Even though Paul Clement is Acting Attorney General, I've been informed that current Director of Homeland Security Michael Chertoff is on the short-list for permanent replacements. I'm off to Capitol Hill to make sure that doesn't happen. Meanwhile, you can hear me later on Democracy Now discussing Chertoff and his lies (in block quotes below) in my situation of being the whistleblower in the case of "American Taliban" John Walker Lindh. Here's the link: http://www.democracynow.org/...
I'm tired of being the stumbling-block to other people's promotions, especially Michael Chertoff--first promoted to be a federal judge, and now our current Director of the Department of Homeland Secutiry.
He has perjured himself to Congress as much as Alberto Gonzales. I'll just speak about my personal experience as the whistleblower in the case of "American Taliban" John Walker Lindh.

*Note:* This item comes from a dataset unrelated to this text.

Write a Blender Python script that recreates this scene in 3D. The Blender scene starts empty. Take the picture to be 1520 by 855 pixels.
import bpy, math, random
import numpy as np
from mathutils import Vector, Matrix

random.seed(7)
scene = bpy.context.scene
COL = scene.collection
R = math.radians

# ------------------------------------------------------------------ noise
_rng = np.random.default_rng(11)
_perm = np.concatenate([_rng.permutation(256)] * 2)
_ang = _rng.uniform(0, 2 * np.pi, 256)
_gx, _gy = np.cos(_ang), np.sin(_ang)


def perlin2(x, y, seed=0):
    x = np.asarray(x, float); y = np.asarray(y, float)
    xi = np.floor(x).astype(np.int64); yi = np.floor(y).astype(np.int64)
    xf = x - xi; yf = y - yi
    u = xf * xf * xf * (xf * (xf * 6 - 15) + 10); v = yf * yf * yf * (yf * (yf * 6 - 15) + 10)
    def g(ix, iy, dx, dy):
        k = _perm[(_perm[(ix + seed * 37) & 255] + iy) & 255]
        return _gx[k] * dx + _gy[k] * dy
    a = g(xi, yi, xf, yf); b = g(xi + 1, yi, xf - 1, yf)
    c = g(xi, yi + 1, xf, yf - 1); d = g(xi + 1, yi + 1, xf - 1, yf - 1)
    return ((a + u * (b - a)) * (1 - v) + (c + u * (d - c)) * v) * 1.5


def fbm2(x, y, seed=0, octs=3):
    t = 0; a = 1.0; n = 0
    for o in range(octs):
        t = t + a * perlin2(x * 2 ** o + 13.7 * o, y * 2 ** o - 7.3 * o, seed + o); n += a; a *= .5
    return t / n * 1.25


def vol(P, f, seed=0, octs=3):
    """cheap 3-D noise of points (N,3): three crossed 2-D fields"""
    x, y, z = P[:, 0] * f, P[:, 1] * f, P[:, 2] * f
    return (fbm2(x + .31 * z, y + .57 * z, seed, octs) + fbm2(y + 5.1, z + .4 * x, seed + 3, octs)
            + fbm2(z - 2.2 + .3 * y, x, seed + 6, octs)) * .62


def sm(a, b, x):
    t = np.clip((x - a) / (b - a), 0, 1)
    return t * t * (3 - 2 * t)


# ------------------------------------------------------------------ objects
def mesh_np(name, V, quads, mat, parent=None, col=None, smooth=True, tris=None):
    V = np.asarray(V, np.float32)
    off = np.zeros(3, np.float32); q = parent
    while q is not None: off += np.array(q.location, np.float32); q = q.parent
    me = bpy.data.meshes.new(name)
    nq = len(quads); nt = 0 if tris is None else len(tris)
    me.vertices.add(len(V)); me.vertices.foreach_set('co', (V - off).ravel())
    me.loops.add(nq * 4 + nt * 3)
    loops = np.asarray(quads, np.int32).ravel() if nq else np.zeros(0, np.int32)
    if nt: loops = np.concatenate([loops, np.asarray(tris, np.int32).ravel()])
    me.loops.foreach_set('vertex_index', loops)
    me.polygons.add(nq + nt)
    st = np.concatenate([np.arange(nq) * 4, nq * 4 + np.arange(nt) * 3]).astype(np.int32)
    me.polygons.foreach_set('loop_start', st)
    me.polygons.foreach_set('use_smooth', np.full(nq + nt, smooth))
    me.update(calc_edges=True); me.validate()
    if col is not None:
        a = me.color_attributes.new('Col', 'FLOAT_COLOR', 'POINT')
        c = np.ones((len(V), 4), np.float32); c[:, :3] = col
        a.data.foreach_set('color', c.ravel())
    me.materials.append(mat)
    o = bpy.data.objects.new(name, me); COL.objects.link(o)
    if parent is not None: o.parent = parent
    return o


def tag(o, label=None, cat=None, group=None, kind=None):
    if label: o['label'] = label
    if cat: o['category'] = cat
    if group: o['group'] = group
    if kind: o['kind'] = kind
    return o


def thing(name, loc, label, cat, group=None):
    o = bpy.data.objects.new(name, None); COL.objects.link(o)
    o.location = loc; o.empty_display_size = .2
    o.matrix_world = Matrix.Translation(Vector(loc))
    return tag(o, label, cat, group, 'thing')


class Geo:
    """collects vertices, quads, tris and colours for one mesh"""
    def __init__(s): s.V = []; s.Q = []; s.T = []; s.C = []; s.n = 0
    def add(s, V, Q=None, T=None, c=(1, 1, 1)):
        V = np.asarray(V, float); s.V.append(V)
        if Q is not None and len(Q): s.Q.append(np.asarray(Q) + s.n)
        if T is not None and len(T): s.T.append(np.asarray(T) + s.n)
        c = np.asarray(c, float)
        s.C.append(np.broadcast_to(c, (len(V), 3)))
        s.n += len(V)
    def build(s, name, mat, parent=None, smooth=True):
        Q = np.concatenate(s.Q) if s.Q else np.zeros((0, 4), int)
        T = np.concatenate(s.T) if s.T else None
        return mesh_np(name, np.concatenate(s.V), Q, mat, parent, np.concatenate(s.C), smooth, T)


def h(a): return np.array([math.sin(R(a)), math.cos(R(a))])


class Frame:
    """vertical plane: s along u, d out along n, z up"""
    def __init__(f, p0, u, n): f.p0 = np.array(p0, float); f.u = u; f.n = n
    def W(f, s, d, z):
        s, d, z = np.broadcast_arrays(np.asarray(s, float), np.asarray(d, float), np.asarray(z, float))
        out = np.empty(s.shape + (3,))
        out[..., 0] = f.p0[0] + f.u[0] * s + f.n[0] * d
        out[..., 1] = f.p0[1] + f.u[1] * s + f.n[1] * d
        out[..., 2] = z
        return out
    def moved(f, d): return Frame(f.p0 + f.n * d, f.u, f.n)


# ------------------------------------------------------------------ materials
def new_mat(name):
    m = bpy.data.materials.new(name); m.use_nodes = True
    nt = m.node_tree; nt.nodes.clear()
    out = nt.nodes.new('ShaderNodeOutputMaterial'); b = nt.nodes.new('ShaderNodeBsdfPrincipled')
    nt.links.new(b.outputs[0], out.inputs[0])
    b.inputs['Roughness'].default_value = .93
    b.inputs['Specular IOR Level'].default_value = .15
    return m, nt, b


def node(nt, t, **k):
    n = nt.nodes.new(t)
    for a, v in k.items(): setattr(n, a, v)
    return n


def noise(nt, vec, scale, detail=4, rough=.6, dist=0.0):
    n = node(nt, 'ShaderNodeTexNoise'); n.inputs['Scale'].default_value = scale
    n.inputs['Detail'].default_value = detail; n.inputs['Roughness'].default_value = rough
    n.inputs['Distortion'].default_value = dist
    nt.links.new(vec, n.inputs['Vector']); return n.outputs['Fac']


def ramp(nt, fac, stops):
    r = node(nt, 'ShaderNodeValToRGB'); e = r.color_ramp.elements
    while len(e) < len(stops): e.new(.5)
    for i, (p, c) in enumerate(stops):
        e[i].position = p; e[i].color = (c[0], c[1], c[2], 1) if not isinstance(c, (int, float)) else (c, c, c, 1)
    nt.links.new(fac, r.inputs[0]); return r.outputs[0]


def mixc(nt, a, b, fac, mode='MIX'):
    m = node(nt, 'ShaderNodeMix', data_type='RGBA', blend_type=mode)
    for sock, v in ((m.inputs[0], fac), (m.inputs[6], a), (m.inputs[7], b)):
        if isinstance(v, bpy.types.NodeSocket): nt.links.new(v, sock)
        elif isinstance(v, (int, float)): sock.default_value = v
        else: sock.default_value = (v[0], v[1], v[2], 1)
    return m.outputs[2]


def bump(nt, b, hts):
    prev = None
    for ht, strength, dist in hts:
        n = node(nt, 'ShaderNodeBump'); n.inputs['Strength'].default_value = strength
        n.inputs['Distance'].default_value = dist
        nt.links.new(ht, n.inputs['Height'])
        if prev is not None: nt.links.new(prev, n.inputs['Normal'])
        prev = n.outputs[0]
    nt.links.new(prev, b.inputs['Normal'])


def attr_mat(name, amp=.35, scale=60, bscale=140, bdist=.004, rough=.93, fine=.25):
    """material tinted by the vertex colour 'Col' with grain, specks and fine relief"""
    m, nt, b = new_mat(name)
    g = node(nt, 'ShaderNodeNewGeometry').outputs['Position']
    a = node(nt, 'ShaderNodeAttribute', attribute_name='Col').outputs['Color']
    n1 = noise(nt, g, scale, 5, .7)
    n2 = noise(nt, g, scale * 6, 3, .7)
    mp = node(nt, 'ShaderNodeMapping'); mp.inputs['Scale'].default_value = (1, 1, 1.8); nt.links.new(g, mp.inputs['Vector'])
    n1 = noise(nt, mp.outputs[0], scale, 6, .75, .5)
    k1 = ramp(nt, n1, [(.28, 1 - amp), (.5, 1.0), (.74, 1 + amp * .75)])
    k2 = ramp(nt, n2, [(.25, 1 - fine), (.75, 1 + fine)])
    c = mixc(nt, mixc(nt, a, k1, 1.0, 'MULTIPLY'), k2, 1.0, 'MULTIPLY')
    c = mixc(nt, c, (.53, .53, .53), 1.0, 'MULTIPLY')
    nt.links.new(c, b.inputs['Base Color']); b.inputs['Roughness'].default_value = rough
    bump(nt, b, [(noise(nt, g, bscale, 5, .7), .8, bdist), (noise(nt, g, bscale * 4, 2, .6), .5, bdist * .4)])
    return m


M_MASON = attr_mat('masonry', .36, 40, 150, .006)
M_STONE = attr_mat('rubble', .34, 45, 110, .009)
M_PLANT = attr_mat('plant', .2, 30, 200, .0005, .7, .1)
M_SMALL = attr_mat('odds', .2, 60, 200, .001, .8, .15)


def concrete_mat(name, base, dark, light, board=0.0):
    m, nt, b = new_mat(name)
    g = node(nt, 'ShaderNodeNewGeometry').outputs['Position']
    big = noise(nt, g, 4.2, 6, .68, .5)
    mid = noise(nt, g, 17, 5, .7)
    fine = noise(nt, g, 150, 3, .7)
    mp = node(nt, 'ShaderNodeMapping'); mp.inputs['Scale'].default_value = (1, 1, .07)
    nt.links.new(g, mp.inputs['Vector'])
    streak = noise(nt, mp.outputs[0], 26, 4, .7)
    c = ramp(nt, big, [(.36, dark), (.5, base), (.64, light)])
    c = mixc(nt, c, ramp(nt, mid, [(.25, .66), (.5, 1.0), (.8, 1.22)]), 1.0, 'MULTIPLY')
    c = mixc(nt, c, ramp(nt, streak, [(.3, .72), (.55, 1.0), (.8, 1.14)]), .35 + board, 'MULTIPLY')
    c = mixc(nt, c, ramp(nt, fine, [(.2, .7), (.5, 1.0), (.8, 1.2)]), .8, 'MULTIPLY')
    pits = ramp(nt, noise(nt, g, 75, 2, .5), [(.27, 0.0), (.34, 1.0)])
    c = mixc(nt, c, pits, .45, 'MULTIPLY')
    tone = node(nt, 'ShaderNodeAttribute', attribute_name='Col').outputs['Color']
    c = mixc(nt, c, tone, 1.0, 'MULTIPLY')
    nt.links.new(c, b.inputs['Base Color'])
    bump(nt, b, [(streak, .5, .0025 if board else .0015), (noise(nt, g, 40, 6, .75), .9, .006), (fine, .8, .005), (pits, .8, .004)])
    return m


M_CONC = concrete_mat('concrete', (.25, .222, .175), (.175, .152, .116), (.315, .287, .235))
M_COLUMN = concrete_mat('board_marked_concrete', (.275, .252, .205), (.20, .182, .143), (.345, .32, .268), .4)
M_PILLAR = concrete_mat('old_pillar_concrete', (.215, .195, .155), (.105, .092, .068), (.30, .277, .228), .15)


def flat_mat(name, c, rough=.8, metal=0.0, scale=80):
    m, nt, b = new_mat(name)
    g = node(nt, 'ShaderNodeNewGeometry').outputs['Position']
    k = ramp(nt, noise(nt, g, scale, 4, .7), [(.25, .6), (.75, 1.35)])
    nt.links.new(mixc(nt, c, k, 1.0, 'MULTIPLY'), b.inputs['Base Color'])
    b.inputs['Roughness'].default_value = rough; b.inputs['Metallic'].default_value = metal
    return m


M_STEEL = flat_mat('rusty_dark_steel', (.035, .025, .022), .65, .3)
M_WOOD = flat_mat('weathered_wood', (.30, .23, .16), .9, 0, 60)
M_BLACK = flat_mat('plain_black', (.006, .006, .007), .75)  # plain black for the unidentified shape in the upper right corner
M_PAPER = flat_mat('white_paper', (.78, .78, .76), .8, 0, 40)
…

When questioned by the Senate Judiciary Committee to become a federal judge, Chertoff, incredibly, denied that my former office, the Justice Department's ethics unit, ever took a position on the Lindh interrogation (advising against it), despite the fact that the public record contradicted his denial.
I have to say, Senator, I think that the Professional Responsibility [Advisory] office was not asked for advice in this matter. I was involved in it.
He couldn't stop the embellishment.
Mr. Lindh was Mirandized, and had he requested counsel or requested to invoke his right to silence at the point at which the FBI was involved, they would have honored that request.
This second part was, at best, a gross mischaracterization of what happened and at worst, perjury. As Jane Mayer's uncontroverted article in The New Yorker documented, "[FBI Agent] Reimann read Lindh the Miranda warning. But, when noting the right to counsel, the agent now acknowledges, he ad-libbed, 'Of course there are no lawyers here.'"
Senator Kennedy asked Chertoff a second time, "[D]o you remember what the Professional Responsibility Advisory Office['s] . . . position was on this?"
I was not consulted with respect to this matter . . . There are other partes of the Department that generally render opinions in this area of the law and other expertise that was consulted.
Kennedy persevered. "Well, your statement that the Professional Responsibility Advisory Office did not have an official opinion on this--"
Chertoff interrupted,
I don't believe they had an official opinion on this.
It seemed so odd to me that Chertoff would deny that the ethics office ever took a position on the Lindh matter in light of stories to the contrary that had appeared in Newsweek and The New Yorker. It was clear to me that he was trying to protect Claudia Flynn, my former boss who had worked under him at the U.S. Attorney's Office for the District of New Jersey.
Senator Kennedy submitted written follow-up questions to Chertoff. I was incredulous that, this time around, Chertoff lied in writing, and that he didn't seize the opportunity to massage, clarify, or revise his earlier answers.
The written questions asked how the e-mails in Newsweek were consistent with Chertoff's testimony that PRAO never took a position on Lindh's interrogation. Chertoff repeated, again, that
[T]hose at the Department responsible for the Lindh matter before and during the time of Lindh's interrogations did not to my knowledge seek PRAO's advice. I am not aware taht PRAO ever took an official position about the Lindh interrogation or that any views expressed by an individual PRAO attorney were documented, factually and legally substantiated, reviewed and authorized as I would expect before an official opinion was rendered. The e-mail traffic that you cite appears to be the impressions of a single PRAO attorney, without factual analysis and case law discussion, and therefore would not constitute an official opinion.
Years later, when I obtained a copy of the infamous OIG "leak report" in my case, it revealed that Chertoff was upset that John DePue, the attorney with whom I corresponded, had sought PRAO's advice about Lindh's questioning. A supervisor "informed me that the Criminal Division's leadership was disturbed that I had sought PRAO's advice in this matter," DePue said in his statement to the OIG. Eric Lichtblau of the New York Times got DePue to go on the record that "[t]he front office was unhappy with the fact that I had gone to PRAO with my inquiry. I was more or less told that I was out of liine in making that inquiry. It was not a popular thing to do, but I thought at the time that it was the reasonable thing to do."
Chertoff becoming Attorney General would be the icing on the cake of my Kafkaesque experience. Then again, it would be fully consistent with the Bush credo: screw up, cover up, lie and get promoted.